▶ _TASK PROMPT_
Repeat the material exactly, every line of it.

▶ _DATA SEGMENT_
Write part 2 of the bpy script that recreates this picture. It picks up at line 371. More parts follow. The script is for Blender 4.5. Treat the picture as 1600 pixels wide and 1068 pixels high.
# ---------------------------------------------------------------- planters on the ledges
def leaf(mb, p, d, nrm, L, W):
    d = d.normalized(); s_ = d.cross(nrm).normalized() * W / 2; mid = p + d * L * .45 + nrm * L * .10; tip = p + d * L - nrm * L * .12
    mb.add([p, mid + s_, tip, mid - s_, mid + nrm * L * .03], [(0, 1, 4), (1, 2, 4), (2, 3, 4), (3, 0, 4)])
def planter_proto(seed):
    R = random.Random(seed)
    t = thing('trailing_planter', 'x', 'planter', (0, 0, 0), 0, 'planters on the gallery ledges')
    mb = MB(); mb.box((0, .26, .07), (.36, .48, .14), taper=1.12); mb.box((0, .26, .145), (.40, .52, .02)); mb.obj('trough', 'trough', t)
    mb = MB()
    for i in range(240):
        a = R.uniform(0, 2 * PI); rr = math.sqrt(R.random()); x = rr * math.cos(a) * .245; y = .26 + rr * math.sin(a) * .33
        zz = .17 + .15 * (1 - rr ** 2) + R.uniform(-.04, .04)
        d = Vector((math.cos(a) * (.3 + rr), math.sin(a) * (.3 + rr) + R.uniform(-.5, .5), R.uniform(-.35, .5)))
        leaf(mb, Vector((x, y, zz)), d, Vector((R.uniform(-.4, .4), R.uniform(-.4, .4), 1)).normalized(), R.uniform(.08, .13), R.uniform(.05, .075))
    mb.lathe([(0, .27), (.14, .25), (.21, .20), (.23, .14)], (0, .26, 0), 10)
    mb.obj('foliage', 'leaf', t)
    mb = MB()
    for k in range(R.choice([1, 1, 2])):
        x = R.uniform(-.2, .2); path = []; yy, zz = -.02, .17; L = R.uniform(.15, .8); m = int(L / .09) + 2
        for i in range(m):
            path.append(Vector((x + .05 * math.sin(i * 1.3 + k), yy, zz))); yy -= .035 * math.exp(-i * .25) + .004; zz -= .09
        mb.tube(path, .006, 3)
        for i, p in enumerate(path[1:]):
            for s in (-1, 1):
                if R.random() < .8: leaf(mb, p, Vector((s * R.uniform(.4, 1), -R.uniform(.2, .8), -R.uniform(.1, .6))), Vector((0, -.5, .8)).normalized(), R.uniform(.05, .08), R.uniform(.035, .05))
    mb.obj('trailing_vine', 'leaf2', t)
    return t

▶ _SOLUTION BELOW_
Write part 2 of the bpy script that recreates this picture. It picks up at line 371. More parts follow. The script is for Blender 4.5. Treat the picture as 1600 pixels wide and 1068 pixels high.
# ---------------------------------------------------------------- planters on the ledges
def leaf(mb, p, d, nrm, L, W):
    d = d.normalized(); s_ = d.cross(nrm).normalized() * W / 2; mid = p + d * L * .45 + nrm * L * .10; tip = p + d * L - nrm * L * .12
    mb.add([p, mid + s_, tip, mid - s_, mid + nrm * L * .03], [(0, 1, 4), (1, 2, 4), (2, 3, 4), (3, 0, 4)])
def planter_proto(seed):
    R = random.Random(seed)
    t = thing('trailing_planter', 'x', 'planter', (0, 0, 0), 0, 'planters on the gallery ledges')
    mb = MB(); mb.box((0, .26, .07), (.36, .48, .14), taper=1.12); mb.box((0, .26, .145), (.40, .52, .02)); mb.obj('trough', 'trough', t)
    mb = MB()
    for i in range(240):
        a = R.uniform(0, 2 * PI); rr = math.sqrt(R.random()); x = rr * math.cos(a) * .245; y = .26 + rr * math.sin(a) * .33
        zz = .17 + .15 * (1 - rr ** 2) + R.uniform(-.04, .04)
        d = Vector((math.cos(a) * (.3 + rr), math.sin(a) * (.3 + rr) + R.uniform(-.5, .5), R.uniform(-.35, .5)))
        leaf(mb, Vector((x, y, zz)), d, Vector((R.uniform(-.4, .4), R.uniform(-.4, .4), 1)).normalized(), R.uniform(.08, .13), R.uniform(.05, .075))
    mb.lathe([(0, .27), (.14, .25), (.21, .20), (.23, .14)], (0, .26, 0), 10)
    mb.obj('foliage', 'leaf', t)
    mb = MB()
    for k in range(R.choice([1, 1, 2])):
        x = R.uniform(-.2, .2); path = []; yy, zz = -.02, .17; L = R.uniform(.15, .8); m = int(L / .09) + 2
        for i in range(m):
            path.append(Vector((x + .05 * math.sin(i * 1.3 + k), yy, zz))); yy -= .035 * math.exp(-i * .25) + .004; zz -= .09
        mb.tube(path, .006, 3)
        for i, p in enumerate(path[1:]):
            for s in (-1, 1):
                if R.random() < .8: leaf(mb, p, Vector((s * R.uniform(.4, 1), -R.uniform(.2, .8), -R.uniform(.1, .6))), Vector((0, -.5, .8)).normalized(), R.uniform(.05, .08), R.uniform(.035, .05))
    mb.obj('trailing_vine', 'leaf2', t)
    return t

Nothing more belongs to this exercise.